Solvation and Cation Competition in Mixed Hydroxide Brines

Highly alkaline brines comprising mixtures of alkali metal cations are an important component of safe, aqueous chemistries for (long-duration) energy storage, electrowinning for the direct reduction of metal oxides to metal, industrial electrolysis, and many other technological applications. Physicochemical studies of the ion association, solvation dynamics, and transport in this highly concentrated regime are sparse, particularly with LiOH as a mixture component approaching its saturation limit, and could provide key inputs for physics-based modeling efforts and defining operational limits.
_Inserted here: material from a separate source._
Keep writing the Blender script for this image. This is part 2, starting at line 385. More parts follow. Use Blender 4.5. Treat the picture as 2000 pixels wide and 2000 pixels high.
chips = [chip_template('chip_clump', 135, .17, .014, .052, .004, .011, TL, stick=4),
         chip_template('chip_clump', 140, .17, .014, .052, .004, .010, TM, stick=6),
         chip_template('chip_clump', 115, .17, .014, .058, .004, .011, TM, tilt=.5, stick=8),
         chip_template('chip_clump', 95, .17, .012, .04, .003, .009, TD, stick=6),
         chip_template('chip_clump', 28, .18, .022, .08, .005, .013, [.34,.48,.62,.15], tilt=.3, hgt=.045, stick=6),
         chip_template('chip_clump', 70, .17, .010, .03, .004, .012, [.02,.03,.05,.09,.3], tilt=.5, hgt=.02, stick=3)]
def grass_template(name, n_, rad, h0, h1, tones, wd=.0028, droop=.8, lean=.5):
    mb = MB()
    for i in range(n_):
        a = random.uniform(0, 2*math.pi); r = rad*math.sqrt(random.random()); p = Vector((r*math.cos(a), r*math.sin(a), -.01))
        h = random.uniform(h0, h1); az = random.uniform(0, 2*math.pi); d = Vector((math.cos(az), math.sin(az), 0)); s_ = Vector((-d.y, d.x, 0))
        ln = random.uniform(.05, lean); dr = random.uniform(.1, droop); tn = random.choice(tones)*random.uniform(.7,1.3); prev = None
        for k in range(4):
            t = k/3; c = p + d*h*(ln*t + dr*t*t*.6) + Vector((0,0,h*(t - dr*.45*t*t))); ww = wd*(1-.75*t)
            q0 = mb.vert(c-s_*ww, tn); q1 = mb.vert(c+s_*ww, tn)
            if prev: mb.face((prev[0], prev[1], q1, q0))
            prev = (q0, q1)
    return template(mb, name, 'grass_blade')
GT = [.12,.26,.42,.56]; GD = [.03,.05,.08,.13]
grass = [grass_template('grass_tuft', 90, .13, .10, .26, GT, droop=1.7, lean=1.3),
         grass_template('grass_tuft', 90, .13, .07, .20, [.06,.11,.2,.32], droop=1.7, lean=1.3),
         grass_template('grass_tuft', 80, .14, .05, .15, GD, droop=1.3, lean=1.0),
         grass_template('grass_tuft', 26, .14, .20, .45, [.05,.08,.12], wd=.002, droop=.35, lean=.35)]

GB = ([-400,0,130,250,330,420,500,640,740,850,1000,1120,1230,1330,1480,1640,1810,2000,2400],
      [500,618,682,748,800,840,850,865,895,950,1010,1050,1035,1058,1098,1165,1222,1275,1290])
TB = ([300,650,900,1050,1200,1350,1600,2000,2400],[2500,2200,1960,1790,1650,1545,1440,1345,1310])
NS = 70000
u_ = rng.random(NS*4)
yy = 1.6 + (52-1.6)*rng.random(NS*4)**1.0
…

To this end, this study maps the composition space for KOH/LiOH and KOH/NaOH ranging from total ionic strengths of 1 to 9 M, with a series of alkali cation mixtures at each ionic strength and an emphasis on contrasting the solvation dynamics and transport of brines with Li⁺ cocations versus Na⁺. Combining NMR chemical shift, diffusivity, ionic conductivity, density, viscosity, and NMR relaxation measurements yields a detailed understanding of the hydroxide affinity of Li⁺ compared to K⁺ and Na⁺ as well as the evolution of the solution structure as the Li⁺ saturation limit is approached, culminating in the elucidation of a distinct solvation regime in these mixed cation electrolytes at ionic strengths above 6 M for both KOH/LiOH and KOH/NaOH.